The question then becomes one of minimizing the damage. Nobody wants to grinch-out on the Superbowl, especially when the hometown team is playing. Sure, it would be more earth-thrifty to make tamales and serve them on the husks, but for REAL Patriots fans, tamales do not constitute Superbowl fare. What follows is a brief analysis of one party's non-solution to the problem of the less-wasteful superbowl.

Pizza seemed at first like it would be a good superbowl food. If you're willing to be messy, you can eat it without a plate. Plus, those cardboard boxes seem recyclable. They're not any different from the regular paper boxes you recycle on the curb, right?

Alas, the crowd called for plates. (See far right column). And even if you believed in recycling as a waste-management policy (see upcoming Sparrowpost exclusive), the pizza boxes are on the Cambridge Public Works DO NOT RECYCLE list. The lesson? Make it at home. Save money and boxes.

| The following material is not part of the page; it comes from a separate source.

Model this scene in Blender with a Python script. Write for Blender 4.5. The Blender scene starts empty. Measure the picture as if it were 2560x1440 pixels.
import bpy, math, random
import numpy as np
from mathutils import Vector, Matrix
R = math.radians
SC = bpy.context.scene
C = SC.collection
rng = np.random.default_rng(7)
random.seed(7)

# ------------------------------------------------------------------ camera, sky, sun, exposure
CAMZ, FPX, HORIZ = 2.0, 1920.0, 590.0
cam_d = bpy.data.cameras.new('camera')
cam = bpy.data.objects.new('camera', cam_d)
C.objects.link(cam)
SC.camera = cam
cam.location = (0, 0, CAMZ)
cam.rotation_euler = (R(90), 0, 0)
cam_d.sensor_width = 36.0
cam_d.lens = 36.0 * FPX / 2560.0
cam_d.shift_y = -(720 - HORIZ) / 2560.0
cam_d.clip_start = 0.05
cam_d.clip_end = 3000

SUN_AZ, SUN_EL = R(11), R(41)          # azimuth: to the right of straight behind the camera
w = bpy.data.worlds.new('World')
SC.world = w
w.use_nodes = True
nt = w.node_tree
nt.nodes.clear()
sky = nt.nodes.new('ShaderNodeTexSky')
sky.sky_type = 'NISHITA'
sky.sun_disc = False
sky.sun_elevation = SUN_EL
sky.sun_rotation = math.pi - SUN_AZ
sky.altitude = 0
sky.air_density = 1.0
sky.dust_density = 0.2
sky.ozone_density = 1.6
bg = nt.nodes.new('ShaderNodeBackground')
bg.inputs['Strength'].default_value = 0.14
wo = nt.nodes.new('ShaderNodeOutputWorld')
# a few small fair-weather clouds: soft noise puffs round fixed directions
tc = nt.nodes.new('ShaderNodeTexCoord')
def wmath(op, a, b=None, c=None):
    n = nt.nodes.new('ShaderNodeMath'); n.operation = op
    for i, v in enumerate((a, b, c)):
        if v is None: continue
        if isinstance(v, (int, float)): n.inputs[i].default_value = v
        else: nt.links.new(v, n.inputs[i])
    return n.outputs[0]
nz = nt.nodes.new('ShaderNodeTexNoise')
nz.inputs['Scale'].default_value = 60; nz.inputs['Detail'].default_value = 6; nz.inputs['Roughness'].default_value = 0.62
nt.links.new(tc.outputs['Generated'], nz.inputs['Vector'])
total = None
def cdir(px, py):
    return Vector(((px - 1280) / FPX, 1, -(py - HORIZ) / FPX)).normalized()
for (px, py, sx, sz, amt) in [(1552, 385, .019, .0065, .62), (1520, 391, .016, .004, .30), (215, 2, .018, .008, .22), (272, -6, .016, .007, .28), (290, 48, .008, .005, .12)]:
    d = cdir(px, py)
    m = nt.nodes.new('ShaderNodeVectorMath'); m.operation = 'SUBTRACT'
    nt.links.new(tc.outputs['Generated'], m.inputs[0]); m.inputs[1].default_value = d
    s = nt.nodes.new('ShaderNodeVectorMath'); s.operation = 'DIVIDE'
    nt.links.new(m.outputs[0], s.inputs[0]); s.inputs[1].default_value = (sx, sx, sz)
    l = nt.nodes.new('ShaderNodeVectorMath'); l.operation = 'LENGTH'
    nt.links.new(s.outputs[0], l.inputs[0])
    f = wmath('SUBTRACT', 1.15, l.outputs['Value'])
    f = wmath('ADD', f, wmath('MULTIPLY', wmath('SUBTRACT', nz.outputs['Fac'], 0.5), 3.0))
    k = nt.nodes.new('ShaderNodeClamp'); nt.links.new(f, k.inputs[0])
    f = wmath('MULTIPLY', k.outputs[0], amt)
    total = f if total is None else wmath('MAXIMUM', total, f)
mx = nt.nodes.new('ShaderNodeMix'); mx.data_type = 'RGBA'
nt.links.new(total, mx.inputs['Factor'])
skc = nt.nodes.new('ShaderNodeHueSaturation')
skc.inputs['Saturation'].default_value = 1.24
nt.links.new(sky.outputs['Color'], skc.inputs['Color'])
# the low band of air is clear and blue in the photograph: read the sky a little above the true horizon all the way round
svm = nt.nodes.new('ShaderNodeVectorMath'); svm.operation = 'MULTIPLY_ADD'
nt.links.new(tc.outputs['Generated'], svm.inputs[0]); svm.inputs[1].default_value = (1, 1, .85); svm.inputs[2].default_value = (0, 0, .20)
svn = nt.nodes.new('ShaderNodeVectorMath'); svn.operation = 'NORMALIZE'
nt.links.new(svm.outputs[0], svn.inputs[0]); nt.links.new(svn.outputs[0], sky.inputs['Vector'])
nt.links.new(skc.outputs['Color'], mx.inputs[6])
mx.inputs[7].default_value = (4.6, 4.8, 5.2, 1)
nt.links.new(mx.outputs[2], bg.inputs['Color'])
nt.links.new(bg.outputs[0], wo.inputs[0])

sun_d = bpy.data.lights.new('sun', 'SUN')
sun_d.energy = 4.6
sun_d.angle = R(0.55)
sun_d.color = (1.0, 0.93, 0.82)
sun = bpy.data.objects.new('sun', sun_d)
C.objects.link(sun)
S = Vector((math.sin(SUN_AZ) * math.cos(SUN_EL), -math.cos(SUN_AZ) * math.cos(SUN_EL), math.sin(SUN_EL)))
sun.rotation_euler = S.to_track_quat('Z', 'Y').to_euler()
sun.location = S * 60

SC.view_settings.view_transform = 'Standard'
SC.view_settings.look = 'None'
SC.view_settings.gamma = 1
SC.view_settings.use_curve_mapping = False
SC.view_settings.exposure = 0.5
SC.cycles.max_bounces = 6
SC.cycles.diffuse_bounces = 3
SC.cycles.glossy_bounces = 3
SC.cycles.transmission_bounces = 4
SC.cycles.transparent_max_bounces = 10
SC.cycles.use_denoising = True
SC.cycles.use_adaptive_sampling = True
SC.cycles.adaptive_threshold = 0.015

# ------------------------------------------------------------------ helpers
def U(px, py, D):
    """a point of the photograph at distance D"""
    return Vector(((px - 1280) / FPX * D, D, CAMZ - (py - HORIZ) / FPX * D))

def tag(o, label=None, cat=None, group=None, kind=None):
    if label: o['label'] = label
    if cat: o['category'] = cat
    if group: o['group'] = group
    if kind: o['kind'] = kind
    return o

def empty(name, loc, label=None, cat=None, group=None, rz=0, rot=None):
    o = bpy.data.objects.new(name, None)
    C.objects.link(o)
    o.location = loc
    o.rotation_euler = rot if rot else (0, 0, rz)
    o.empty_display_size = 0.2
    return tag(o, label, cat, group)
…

Wings, the logical accompaniment to pizza also came in a plastic box in a plastic bag. We tried to recycle the plastic box. But does plastics recycling really work? See the International Plastics Task Force website.

Beer. Thank God. It comes in bottles and cans, both emminently recyclable. And as a special bonus, we were able to get a bottle redemption from the local liquor store. Cheap people rejoice.

 

 

 

Superbowl Sunday/ The Plastic Plate Investment

Resealable Bag protects your investment.


As is the case in most 20-something's households, there were not enough real plates to go around on Superbowl Sunday. Nobody had the foresight to borrow plates, and it seemed that the only option left was to buy the disposable kind.

The superbowl guest who was given plate duty this year came up with a fabulous solution to the disposable plate problem; the purchase of EXTREMELY sturdy "disposable" plates. As counterintuitive as this may sound, these extra-tough plastic plates might have been the best solution to the problem. (Even over the flimsy paper plates, which, though they seem recyclable, usually require doubling or tripling up to work.)

Whereas there is no chance of re-using the paper plates, these disposable plates were designed to be re-used many times; (an example of another ven-diagram intersection between cheap people and environmentalists). This point is re-confirmed by the packaging of the plates, which arrived in a re-sealable plastic bag designed to protect "your investment."